Our Readers' Opinions
January 22, 2010
Radio announcers need to be much more responsible


Editor: Last New Year’s Eve’s fatal vehicular accident at Argyle was a sad day for all Vincentians. I, therefore, take this opportunity to extend heartfelt sympathy and condolences to the bereaved and otherwise affected families. For all intents and purposes, no sane person drives to create an accident. However, human errors and the imperfection of man-made resources dictate against our many great intentions. It is, therefore, imperative that we approach each day with due care.{{more}}

On the road of life, everyone is headed in the same direction, but will not get there at the same time. This is mainly due to individual preferences and the vagaries of Mother Nature. It is phenomena like these that make life so intriguing and unpredictable. It is against this backdrop that I wish to pen my dissatisfaction/disgust at the way in which an immensely popular radio personality covered/handled the Argyle debacle.

I was amused while listening to the morning programme hosted by the said radio announcer on Tuesday, January 5, 2010. My amusement quickly turned to bewilderment, then utter shock during the call-in segment of the said programme. Whipped in a frenzy, the callers proceeded to bash the hapless driver. This was in total support of the radio announcer who stirred these emotionally charged callers into a tirade of illogical outbursts. This scathing attack went unabated until a female caller dared to come to the defence of the driver.

It was at that point the radio announcer launched an unwarranted attack on the brave woman. She was referred to as ‘a nincompoop’ and ‘dotish fool’. And what was her crime? She was guilty of projecting an opposing view point. It is extremely dangerous when a journalist who is supposed to uphold journalistic integrity gauges his audience’s emotion, whipping them into a dangerous frenzy.

Stop disrespecting contrary opinions

No doubt local journalists, especially radio announcers, need to be more responsible and appreciate their awesome powers. Your primary duty is to educate and entertain. Stop disrespecting contrary opinions and avoid feeding on the emotions of a sometimes naïve listening audience! You should seek to present facts by disseminating unadulterated information.
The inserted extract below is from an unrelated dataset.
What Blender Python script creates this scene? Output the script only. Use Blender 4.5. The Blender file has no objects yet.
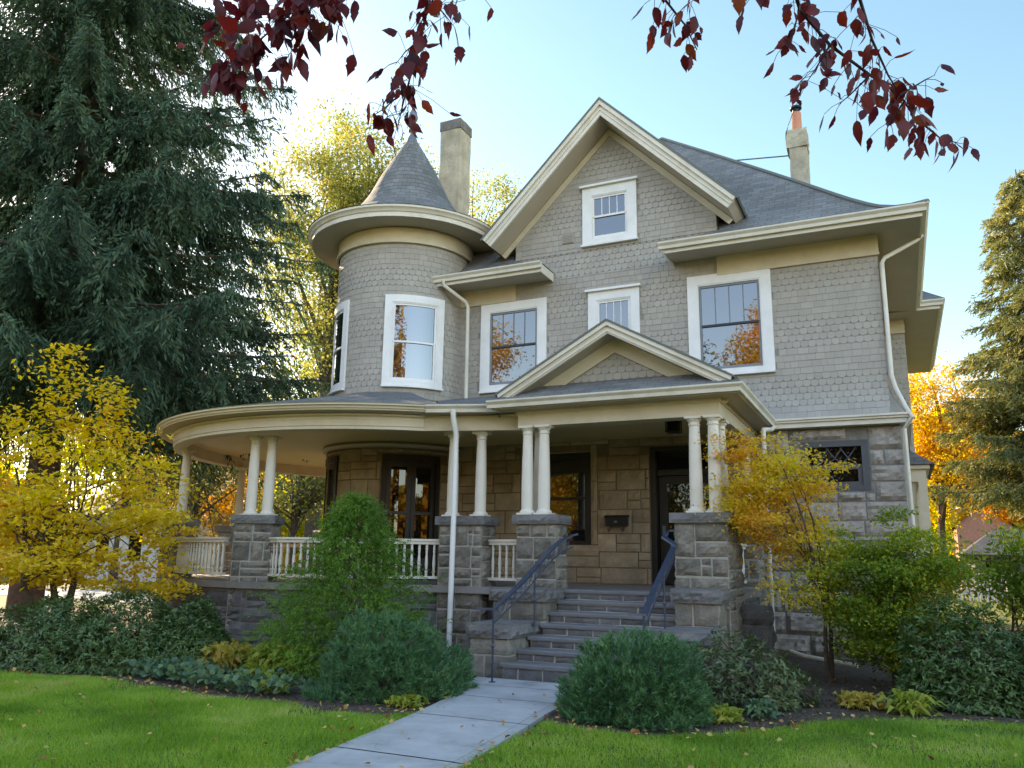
import bpy, bmesh, math, random
import numpy as np
from mathutils import Vector, Matrix
PI = math.pi
RND = random.Random(7)
scene = bpy.context.scene
col = scene.collection

# ------------------------------------------------------------------ helpers
WL = {}                      # world position of every empty / object we parent to


def wloc(o):
    return WL[o.name] if o is not None else Vector((0, 0, 0))


def tag(o, label=None, cat=None, group=None, kind=None):
    if label: o['label'] = label
    if cat: o['category'] = cat
    if group: o['group'] = group
    if kind: o['kind'] = kind
    return o


def empty(name, loc, label=None, cat=None, group=None):
    o = bpy.data.objects.new(name, None)
    o.empty_display_size = 0.3
    col.objects.link(o)
    o.location = loc
    WL[o.name] = Vector(loc)
    return tag(o, label, cat, group)


def link(name, me, mat, parent=None, loc=None, rz=0.0):
    """object with an own place: loc is a world position"""
    o = bpy.data.objects.new(name, me)
    col.objects.link(o)
    if mat is not None and len(me.materials) == 0:
        me.materials.append(mat)
    p = wloc(parent)
    w = Vector(loc) if loc is not None else p.copy()
    o.location = w - p
    if parent is not None: o.parent = parent
    o.rotation_euler = (0, 0, rz)
    WL[o.name] = w
    return o


class MB:
    """collects faces; build() links them as one mesh object"""

    def __init__(s):
        s.v, s.f, s.uv = [], [], {}

    def add(s, vs, fs):
        b = len(s.v)
        s.v.extend([tuple(p) for p in vs])
        s.f.extend([tuple(b + i for i in f) for f in fs])

    def face(s, vs, uv=None):
        b = len(s.v)
        s.v.extend([tuple(p) for p in vs])
        if uv: s.uv[len(s.f)] = uv
        s.f.append(tuple(range(b, b + len(vs))))

    def box(s, x0, x1, y0, y1, z0, z1):
        s.add([(x0, y0, z0), (x1, y0, z0), (x1, y1, z0), (x0, y1, z0), (x0, y0, z1), (x1, y0, z1), (x1, y1, z1), (x0, y1, z1)],
              [(0, 3, 2, 1), (4, 5, 6, 7), (0, 1, 5, 4), (1, 2, 6, 5), (2, 3, 7, 6), (3, 0, 4, 7)])

    def prism(s, pts, z0, z1):
        n = len(pts)
        s.add([(x, y, z0) for x, y in pts] + [(x, y, z1) for x, y in pts],
              [tuple(range(n - 1, -1, -1)), tuple(range(n, 2 * n))] + [(i, (i + 1) % n, n + (i + 1) % n, n + i) for i in range(n)])

    def sweep(s, profile, p0, p1):
        """closed profile (list of 3-D offsets) from p0 to p1"""
        n = len(profile)
        a = [tuple(Vector(p0) + Vector(q)) for q in profile]
        b = [tuple(Vector(p1) + Vector(q)) for q in profile]
        s.add(a + b, [tuple(range(n - 1, -1, -1)), tuple(range(n, 2 * n))] + [(i, (i + 1) % n, n + (i + 1) % n, n + i) for i in range(n)])

    def loft(s, rings, cap=True, closed=True):
        n = len(rings[0]); b = len(s.v)
        for r in rings: s.v.extend([tuple(p) for p in r])
        for k in range(len(rings) - 1):
            for i in range(n if closed else n - 1):
                j = (i + 1) % n
                s.f.append((b + k * n + i, b + k * n + j, b + (k + 1) * n + j, b + (k + 1) * n + i))
        if cap and closed:
            s.f.append(tuple(b + i for i in range(n - 1, -1, -1)))
            m = b + (len(rings) - 1) * n
            s.f.append(tuple(m + i for i in range(n)))

    def tube(s, pts, rad, n=8, cap=True):
        pts = [Vector(p) for p in pts]
        if not hasattr(rad, '__len__'): rad = [rad] * len(pts)
        rings = []
        ref = Vector((0, 0, 1))
        prev = None
        for i, p in enumerate(pts):
            a = pts[max(i - 1, 0)]; b = pts[min(i + 1, len(pts) - 1)]
            d = (b - a).normalized()
            if prev is None:
                u = d.cross(ref)
                if u.length < 1e-3: u = d.cross(Vector((0, 1, 0)))
            else:
                u = prev - d * prev.dot(d)
                if u.length < 1e-4: u = d.cross(ref)
            u.normalize(); prev = u
            w = d.cross(u)
            rings.append([p + (u * math.cos(t) + w * math.sin(t)) * rad[i] for t in [2 * PI * k / n for k in range(n)]])
        s.loft(rings, cap)

    def lathe(s, prof, c=(0, 0), n=24, a0=0.0, a1=2 * PI, cap=False):
        """prof: list of (r, z); angle 0 faces -Y, grows towards +X"""
        full = abs(a1 - a0 - 2 * PI) < 1e-6
        m = n if full else n + 1
        rings = []
        for r, z in prof:
            rings.append([(c[0] + r * math.sin(a0 + (a1 - a0) * k / n), c[1] - r * math.cos(a0 + (a1 - a0) * k / n), z) for k in range(m)])
        s.loft(rings, cap, full)

    def ball(s, c, r, n=12, sq=1.0):
        s.lathe([(max(1e-4, r * math.sin(PI * k / n)), c[2] - r * sq * math.cos(PI * k / n)) for k in range(n + 1)], (c[0], c[1]), n)

    def build(s, name, mat, parent=None, smooth=False, fix=True, mats=None, loc=None):
        w = Vector(loc) if loc is not None else wloc(parent)
        me = bpy.data.meshes.new(name)
        me.from_pydata([(x - w.x, y - w.y, z - w.z) for x, y, z in s.v], [], s.f)
        if s.uv:
            ul = me.uv_layers.new(name='UVMap')
            for fi, uv in s.uv.items():
                ls = me.polygons[fi].loop_start
                for k, t in enumerate(uv): ul.data[ls + k].uv = t
        if fix:
            bm = bmesh.new(); bm.from_mesh(me)
            bmesh.ops.recalc_face_normals(bm, faces=bm.faces)
            bm.to_mesh(me); bm.free()
        if smooth:
            me.polygons.foreach_set('use_smooth', [True] * len(me.polygons))
            try: me.set_sharp_from_angle(angle=math.radians(40))
            except Exception: pass
        me.update()
        return link(name, me, mat, parent, w)

    def mesh(s, name, smooth=False):
        me = bpy.data.meshes.new(name)
        me.from_pydata(s.v, [], s.f)
        bm = bmesh.new(); bm.from_mesh(me)
        bmesh.ops.recalc_face_normals(bm, faces=bm.faces)
        bm.to_mesh(me); bm.free()
        if smooth:
            me.polygons.foreach_set('use_smooth', [True] * len(me.polygons))
            me.set_sharp_from_angle(angle=math.radians(40))
        return me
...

My take on the fatal vehicular accident is simple; the driver is innocent until proven otherwise. Any announcer worth his salt would have probed questions to elicit whether or not there was any incoming traffic at the time of the accident. He would have gone to any length to ensure that he gets a witness to the accident to give a firsthand description of what transpired. This would have given his captive listening audience a better insight of what took place on that fateful Friday morning.

However, to the announcer’s credit, his handling of the driver’s statement to the press was spot on. He did postulate on the driver’s folly in defending his “death ride” to a local weekly. Indeed, there is common sense in observing arrest rights read by law officers. Anything said during this procedure can most certainly be used against suspects in the court of law. Much to his chagrin, the driver of mini-van Big One may find this statement ominously true.
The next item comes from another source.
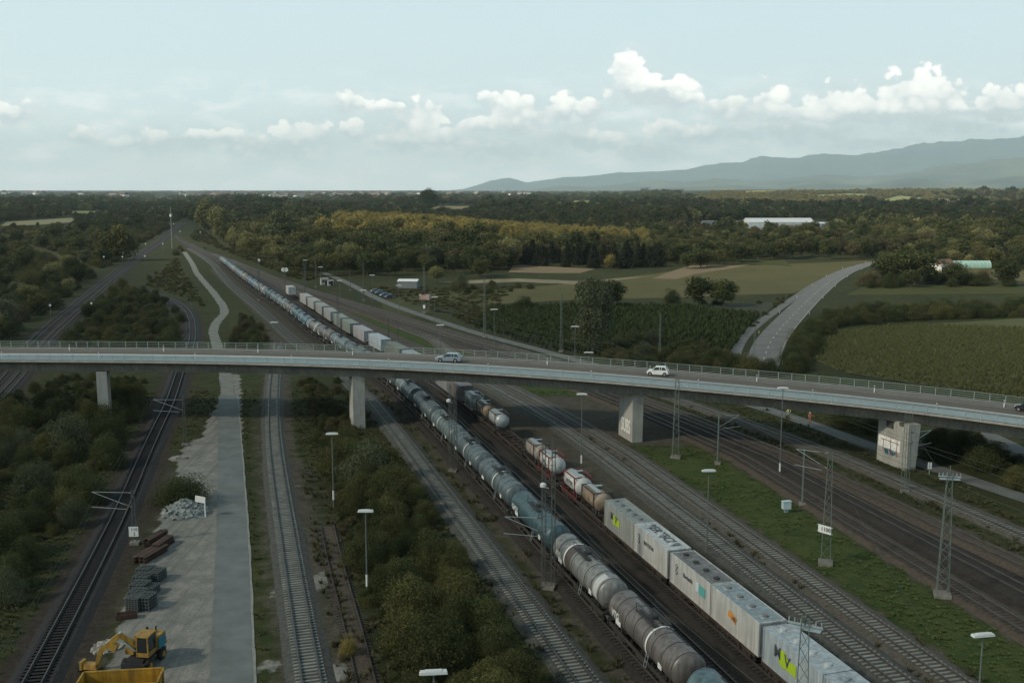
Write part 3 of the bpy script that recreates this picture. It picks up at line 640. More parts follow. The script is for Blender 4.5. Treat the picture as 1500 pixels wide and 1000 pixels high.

The fact that everyone (including the radio announcer) has become an overnight expert on traffic procedures and laws compels me to forward the following questions:

1. How does one determine what is speeding?

2. What constitutes dangerous driving?

3. Are local drivers aware of the various speed limit regulations?

4. Is there any driver who honestly does not speed on the new Argyle road?

There is a definite need for proactive traffic laws in this country. In that way we can get to close the stable’s gate before the horse bolts. I leave the suggestions to the experts in this field in which I am confident there is an abundance.